- _Directive_
Only lines holding the string "scene" are wanted; copy each one from the material.

- _Dataset content_
|---|

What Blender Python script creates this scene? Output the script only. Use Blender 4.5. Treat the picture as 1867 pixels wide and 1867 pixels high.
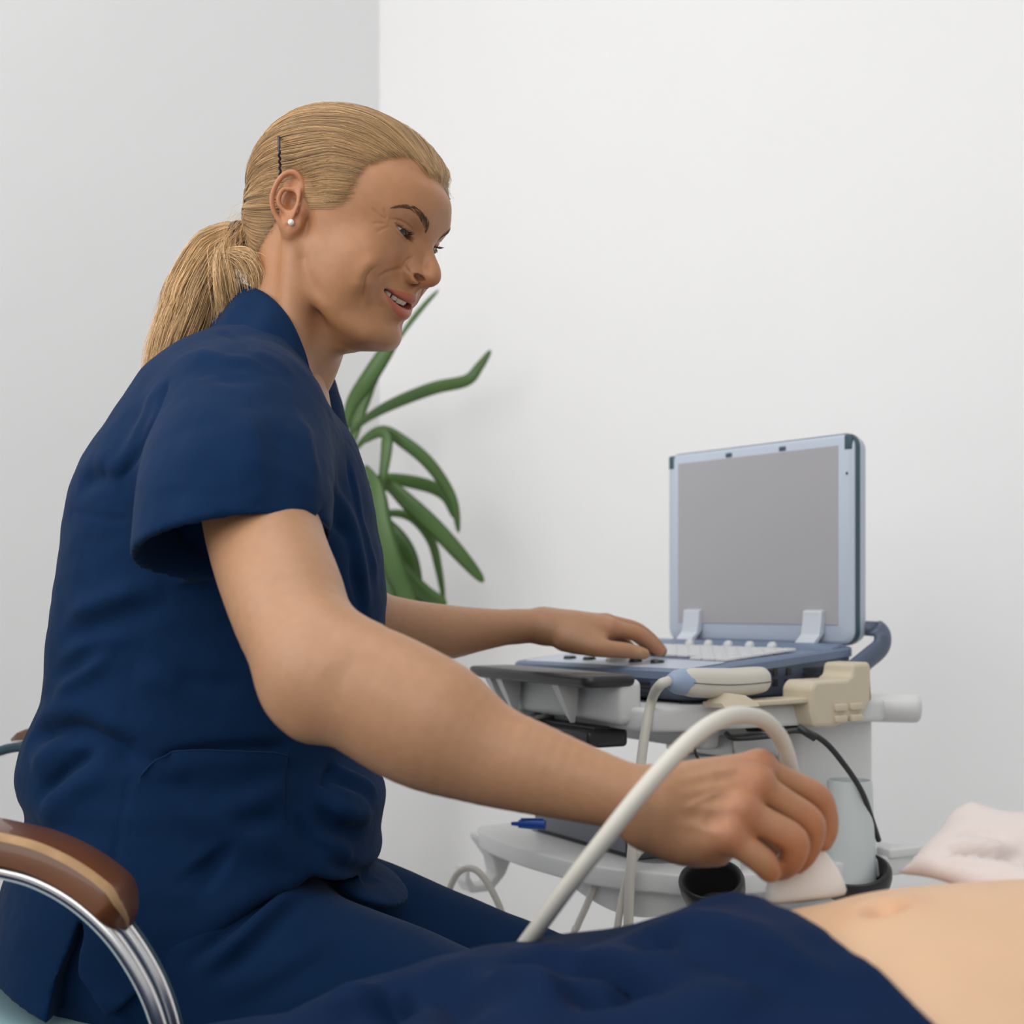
import bpy, math, random
import numpy as np
from mathutils import Vector, Matrix
random.seed(4); RNG = np.random.default_rng(11)
for _o in list(bpy.data.objects): bpy.data.objects.remove(_o)
SC = bpy.context.scene; COL = SC.collection
# ------------------------------------------------------------------ camera, world, lights, exposure
ZC = 0.90                      # camera height above the floor
FPX, CX, VH = 2500.0, 933.5, 1100.0   # focal length in pixels, centre column, horizon row (image 1867 x 1867)
cam = bpy.data.cameras.new('camera'); CAM = bpy.data.objects.new('camera', cam); COL.objects.link(CAM)
CAM.location = (0, 0, ZC); CAM.rotation_euler = (math.pi/2, 0, 0)
cam.sensor_width = 24.0; cam.lens = 24.0*FPX/1867.0
cam.shift_y = (VH-933.5)/1867.0; cam.clip_start = 0.02
cam.dof.use_dof = True; cam.dof.focus_distance = 1.28; cam.dof.aperture_fstop = 3.8
SC.camera = CAM
SC.view_settings.view_transform = 'Standard'; SC.view_settings.look = 'None'
SC.view_settings.gamma = 1.0; SC.view_settings.use_curve_mapping = False
SC.view_settings.exposure = -0.15
W = bpy.data.worlds.new('daylight'); SC.world = W; W.use_nodes = True
_n = W.node_tree.nodes; _bg = _n['Background']; _tc = _n.new('ShaderNodeTexCoord'); _sx = _n.new('ShaderNodeSeparateXYZ'); _rp = _n.new('ShaderNodeValToRGB')
W.node_tree.links.new(_tc.outputs['Generated'], _sx.inputs[0]); _mr = _n.new('ShaderNodeMapRange'); _mr.inputs[1].default_value = -1; _mr.inputs[2].default_value = 1
W.node_tree.links.new(_sx.outputs['Z'], _mr.inputs[0]); W.node_tree.links.new(_mr.outputs[0], _rp.inputs[0]); W.node_tree.links.new(_rp.outputs[0], _bg.inputs[0])
_rp.color_ramp.elements[0].position = .50; _rp.color_ramp.elements[0].color = (.66, .66, .66, 1)
_rp.color_ramp.elements[1].position = .80; _rp.color_ramp.elements[1].color = (.95, .97, 1.0, 1)
_bg.inputs[1].default_value = 0.62
def area(name, loc, target, sx, sy, power, col=(1, 1, 1)):
    l = bpy.data.lights.new(name, 'AREA'); l.shape = 'RECTANGLE'; l.size = sx; l.size_y = sy; l.energy = power; l.color = col
    o = bpy.data.objects.new(name, l); COL.objects.link(o); o.location = loc
    o.rotation_euler = (Vector(target)-Vector(loc)).to_track_quat('-Z', 'Y').to_euler(); return o
area('window_light', (-1.50, 0.55, 1.75), (0.05, 2.8, 1.3), 1.2, 1.4, 21, (1.0, 0.99, 0.98))
area('room_window_light', (-0.5, -1.3, 2.0), (0.0, 1.5, 0.9), 2.2, 1.6, 24, (1.0, 0.985, 0.965))
area('ceiling_light', (-0.5, 0.75, 3.1), (-0.3, 1.0, 0.0), 2.2, 1.8, 27, (1.0, 0.985, 0.96))

def P(u, v, d):                # a place in the room from where it shows and how far away it is
    return np.array([(u-CX)/FPX*d, d, ZC-(v-VH)/FPX*d])

# ------------------------------------------------------------------ materials
def mat(name, col, rough=0.5, metal=0.0, noise=0.0, nscale=40, bump=0.0, bscale=200, sss=0.0, coat=0.0, sheen=0.0, emit=0.0, attr=None, trans=0.0, spec=None):
    m = bpy.data.materials.new(name); m.use_nodes = True; nt = m.node_tree; b = nt.nodes['Principled BSDF']
    b.inputs['Roughness'].default_value = rough; b.inputs['Metallic'].default_value = metal
    c4 = (*col, 1); b.inputs['Base Color'].default_value = c4
    if spec is not None: b.inputs['Specular IOR Level'].default_value = spec
    if coat: b.inputs['Coat Weight'].default_value = coat
    if sheen:
        b.inputs['Sheen Weight'].default_value = sheen; b.inputs['Sheen Roughness'].default_value = 0.4
    if sss:
        b.inputs['Subsurface Weight'].default_value = sss
        b.inputs['Subsurface Radius'].default_value = (1.0, 0.35, 0.2); b.inputs['Subsurface Scale'].default_value = 0.006
    if trans: b.inputs['Transmission Weight'].default_value = trans
    tc = nt.nodes.new('ShaderNodeTexCoord')
    src = None
    if attr:
        a = nt.nodes.new('ShaderNodeAttribute'); a.attribute_name = attr
        mx = nt.nodes.new('ShaderNodeMixRGB'); mx.blend_type = 'MULTIPLY'; mx.inputs[0].default_value = 1
        mx.inputs[1].default_value = c4; nt.links.new(a.outputs['Color'], mx.inputs[2]); src = mx.outputs[0]
    if noise:
        n = nt.nodes.new('ShaderNodeTexNoise'); n.inputs['Scale'].default_value = nscale; n.inputs['Detail'].default_value = 4
        nt.links.new(tc.outputs['Object'], n.inputs['Vector'])
        r = nt.nodes.new('ShaderNodeMapRange'); r.inputs[3].default_value = 1-noise; r.inputs[4].default_value = 1+noise
        nt.links.new(n.outputs[0], r.inputs[0])
        mx = nt.nodes.new('ShaderNodeMixRGB'); mx.blend_type = 'MULTIPLY'; mx.inputs[0].default_value = 1
        if src is None: mx.inputs[1].default_value = c4
        else: nt.links.new(src, mx.inputs[1])
        nt.links.new(r.outputs[0], mx.inputs[2]); src = mx.outputs[0]
    if src is not None: nt.links.new(src, b.inputs['Base Color'])
    if bump:
        n = nt.nodes.new('ShaderNodeTexNoise'); n.inputs['Scale'].default_value = bscale; n.inputs['Detail'].default_value = 3
        nt.links.new(tc.outputs['Object'], n.inputs['Vector'])
        bp = nt.nodes.new('ShaderNodeBump'); bp.inputs['Strength'].default_value = bump; bp.inputs['Distance'].default_value = 0.001
        nt.links.new(n.outputs[0], bp.inputs['Height']); nt.links.new(bp.outputs[0], b.inputs['Normal'])
    return m

# ------------------------------------------------------------------ object helpers
def link(name, me, m=None, parent=None):
    o = bpy.data.objects.new(name, me); COL.objects.link(o)
    if m is not None:
        for q in (m if isinstance(m, (list, tuple)) else [m]): me.materials.append(q)
    if parent is not None: o.parent = parent; o.matrix_parent_inverse = Matrix.Identity(4)
    return o
def tag(o, label, cat, group=None, kind=None):
    o['label'] = label; o['category'] = cat
    if group: o['group'] = group
    if kind: o['kind'] = kind
    return o
def thing(name, label, cat, loc=(0, 0, 0), rz=0.0, group=None):
    o = bpy.data.objects.new(name, None); COL.objects.link(o); o.location = loc; o.rotation_euler = (0, 0, rz)
    o.empty_display_size = 0.05
    return tag(o, label, cat, group)
def mesh_np(name, V, F, smooth=True, mats=None):
    me = bpy.data.meshes.new(name); V = np.asarray(V, np.float32); F = np.asarray(F, np.int32); n, k = F.shape
    me.vertices.add(len(V)); me.vertices.foreach_set('co', V.ravel())
    me.loops.add(n*k); me.loops.foreach_set('vertex_index', F.ravel())
    me.polygons.add(n); me.polygons.foreach_set('loop_start', np.arange(0, n*k, k, dtype=np.int32))
    me.polygons.foreach_set('loop_total', np.full(n, k, np.int32))
    if mats is not None: me.polygons.foreach_set('material_index', np.asarray(mats, np.int32))
    me.polygons.foreach_set('use_smooth', np.full(n, smooth)); me.update(calc_edges=True); me.validate(); return me
def set_col(me, name, C):
    a = me.color_attributes.new(name, 'FLOAT_COLOR', 'POINT'); C = np.asarray(C, np.float32)
    if C.shape[1] == 3: C = np.c_[C, np.ones(len(C), np.float32)]
    a.data.foreach_set('color', C.ravel())

class MB:
    """collects vertices and faces of one part"""
    def __init__(s): s.v = []; s.f = []; s.m = []
    def add(s, V, F, m=0):
        n = len(s.v); s.v += [tuple(map(float, p)) for p in V]; s.f += [tuple(int(i)+n for i in f) for f in F]; s.m += [m]*len(F)
    def prism(s, poly, z0, z1, T=None, m=0):
        """closed polygon (x, y) extruded from z0 to z1; T maps points"""
        n = len(poly); V = [(x, y, z0) for x, y in poly]+[(x, y, z1) for x, y in poly]
        F = [tuple(range(n-1, -1, -1)), tuple(range(n, 2*n))]+[(i, (i+1) % n, n+(i+1) % n, n+i) for i in range(n)]
        if T: V = [T(p) for p in V]
        s.add(V, F, m)
    def loft(s, rings, cap=True, closed=True, m=0):
        n = len(rings[0]); V = [p for r in rings for p in r]; F = []
        for i in range(len(rings)-1):
            for j in range(n if closed else n-1):
                a, b = i*n+j, i*n+(j+1) % n; F.append((a, b, b+n, a+n))
        if cap and closed: F += [tuple(range(n-1, -1, -1)), tuple(range((len(rings)-1)*n, len(rings)*n))]
        s.add(V, F, m)
    def box(s, c, e, r=0.0, m=0, seg=3):
        """box with rounded vertical and horizontal edges: centre, half extents"""
        cx, cy, cz = c; ex, ey, ez = e; r = min(r, ex*.99, ey*.99, ez*.99)
        if r <= 0:
            s.prism([(cx-ex, cy-ey), (cx+ex, cy-ey), (cx+ex, cy+ey), (cx-ex, cy+ey)], cz-ez, cz+ez, m=m); return
        rings = []
        for zz, ins in [(-ez+r*(1-math.cos(a)), r*(1-math.sin(a))) for a in np.linspace(0, math.pi/2, seg+1)]+[(ez-r*(1-math.sin(a)), r*(1-math.cos(a))) for a in np.linspace(0, math.pi/2, seg+1)]:
            rings.append([(cx+x, cy+y, cz+zz) for x, y in rrect(ex-ins, ey-ins, max(r-ins, 1e-4), seg)])
        s.loft(rings, m=m)
    def tube(s, pts, r, n=10, m=0, cap=True):
        pts = np.asarray(pts, float); R = np.broadcast_to(np.asarray(r, float), (len(pts),))
        T = np.gradient(pts, axis=0); T /= np.linalg.norm(T, axis=1)[:, None]+1e-12
        a = np.array([0, 0, 1.]) if abs(T[0][2]) < .9 else np.array([1., 0, 0]); N = np.cross(T[0], a); N /= np.linalg.norm(N); rings = []
        for i in range(len(pts)):
            N = N-T[i]*np.dot(N, T[i]); N /= np.linalg.norm(N); B = np.cross(T[i], N)
            rings.append([pts[i]+R[i]*(math.cos(t)*N+math.sin(t)*B) for t in np.linspace(0, 2*math.pi, n, endpoint=False)])
        s.loft(rings, cap=cap, m=m)
    def lathe(s, prof, n=32, c=(0, 0, 0), m=0, T=None, cap=True):
        rings = [[(c[0]+r*math.cos(t), c[1]+r*math.sin(t), c[2]+z) for t in np.linspace(0, 2*math.pi, n, endpoint=False)] for r, z in prof]
        if T: rings = [[T(p) for p in r] for r in rings]
        s.loft(rings, cap=cap, m=m)
    def build(s, name, m, parent=None, smooth=True, bevel=0.0, sub=0, auto=40):
        me = bpy.data.meshes.new(name); me.from_pydata(s.v, [], s.f); me.update()
        me.polygons.foreach_set('material_index', s.m); me.polygons.foreach_set('use_smooth', [smooth]*len(s.f))
        o = link(name, me, m, parent)
        if bevel:
            b = o.modifiers.new('b', 'BEVEL'); b.width = bevel; b.segments = 3; b.limit_method = 'ANGLE'; b.angle_limit = math.radians(35)
        if sub:
            b = o.modifiers.new('s', 'SUBSURF'); b.levels = b.render_levels = sub
        if smooth and auto and not sub:
            try: me.set_sharp_from_angle(angle=math.radians(auto))
            except Exception: pass
            if bevel:
                w = o.modifiers.new('w', 'WEIGHTED_NORMAL'); w.keep_sharp = True
        return o
def rrect(ex, ey, r, seg=4):
    out = []
    for cx, cy, a0 in ((ex-r, ey-r, 0), (-ex+r, ey-r, 90), (-ex+r, -ey+r, 180), (ex-r, -ey+r, 270)):
        for k in range(seg+1):
            a = math.radians(a0+90*k/seg); out.append((cx+r*math.cos(a), cy+r*math.sin(a)))
    return out
def smooth_poly(pts, n=8, closed=False):
    """Catmull-Rom through the points"""
    P_ = np.asarray(pts, float); out = []; N = len(P_)
    for i in range(N if closed else N-1):
        if closed: p0, p1, p2, p3 = P_[(i-1) % N], P_[i], P_[(i+1) % N], P_[(i+2) % N]
        else: p0, p1, p2, p3 = P_[max(i-1, 0)], P_[i], P_[i+1], P_[min(i+2, N-1)]
        for t in np.linspace(0, 1, n, endpoint=False):
            out.append(.5*((2*p1)+(-p0+p2)*t+(2*p0-5*p1+4*p2-p3)*t*t+(-p0+3*p1-3*p2+p3)*t**3))
    if not closed: out.append(P_[-1])
    return np.array(out)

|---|

- _Written reply_
What Blender Python script creates this scene? Output the script only. Use Blender 4.5. Treat the picture as 1867 pixels wide and 1867 pixels high.
SC = bpy.context.scene; COL = SC.collection